Dispatch — swap step by step

1. transfer_ciphertext(amount_in_ct, target = pc-token-program)
   ↳ hand the user's swap-amount ciphertext over to pc-token so it can read it

2. CPI pc-token::TransferWithReceipt
   ↳ user → vault_in deposit, emits receipt_ct, ACL goes back to pc-swap

3. swap_graph(reserve_in, reserve_out, receipt_ct, min_out_ct)
   ↳ receipt-gated math; outputs final_in, final_out, new reserves

4. transfer_ciphertext(amount_out_ct, target = pc-token-program)
   ↳ hand the payout ciphertext to pc-token for the second leg

5. CPI pc-token::Transfer (signed by pool PDA)
   ↳ vault_out → user payout

6. close_ciphertext(receipt_ct, payer)
   ↳ reclaim the receipt's rent

add_liquidity is two of step (2) before its graph; remove_liquidity is just steps (3)-(5) in the reverse direction with no receipt because the gate is user_lp instead.

Security

  • Receipt-gated soundness — every reserve / payout / LP-supply update is a function of a TransferWithReceipt receipt.
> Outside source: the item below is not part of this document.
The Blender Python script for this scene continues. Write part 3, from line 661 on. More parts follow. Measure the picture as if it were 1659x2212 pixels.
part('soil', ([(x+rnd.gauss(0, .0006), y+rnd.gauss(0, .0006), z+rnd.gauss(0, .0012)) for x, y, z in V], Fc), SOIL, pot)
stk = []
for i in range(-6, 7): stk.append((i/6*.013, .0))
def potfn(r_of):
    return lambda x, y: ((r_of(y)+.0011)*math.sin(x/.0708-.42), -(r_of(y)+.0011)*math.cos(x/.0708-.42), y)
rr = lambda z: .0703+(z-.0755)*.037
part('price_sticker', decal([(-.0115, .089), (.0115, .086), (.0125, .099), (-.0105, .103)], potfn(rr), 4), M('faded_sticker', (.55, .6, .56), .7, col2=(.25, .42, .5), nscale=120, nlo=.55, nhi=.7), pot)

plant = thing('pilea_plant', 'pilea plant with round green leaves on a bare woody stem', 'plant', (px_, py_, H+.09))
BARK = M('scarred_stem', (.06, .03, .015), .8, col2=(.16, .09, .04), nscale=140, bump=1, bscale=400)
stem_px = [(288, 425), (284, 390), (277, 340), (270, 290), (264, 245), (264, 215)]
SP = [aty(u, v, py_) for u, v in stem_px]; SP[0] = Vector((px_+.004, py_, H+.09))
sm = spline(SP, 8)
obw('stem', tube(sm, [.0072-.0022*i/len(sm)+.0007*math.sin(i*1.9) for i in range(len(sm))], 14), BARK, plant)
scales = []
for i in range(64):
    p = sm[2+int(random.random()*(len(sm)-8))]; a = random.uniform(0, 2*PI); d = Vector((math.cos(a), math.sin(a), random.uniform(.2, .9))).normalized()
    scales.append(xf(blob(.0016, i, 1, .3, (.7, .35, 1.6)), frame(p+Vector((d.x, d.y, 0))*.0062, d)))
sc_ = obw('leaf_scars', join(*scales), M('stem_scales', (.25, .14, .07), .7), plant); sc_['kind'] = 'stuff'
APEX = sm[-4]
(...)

A user lying about amount_in produces receipt = 0 and every output collapses uniformly.
  • LP ownershiplp_pos.owner == payer checked on every add/remove.
  • LP balanceuser_lp >= burn_amount checked in FHE on remove.
  • Slippageamount_out >= min_amount_out checked in FHE on swap.
  • No drain — can’t use another user’s LpPosition (owner check).
  • No decrypt — reserves and LP positions are permanently encrypted; the binary receipt is the only ciphertext PC-Swap holds an ACL for, and PC-Swap never calls request_decryption.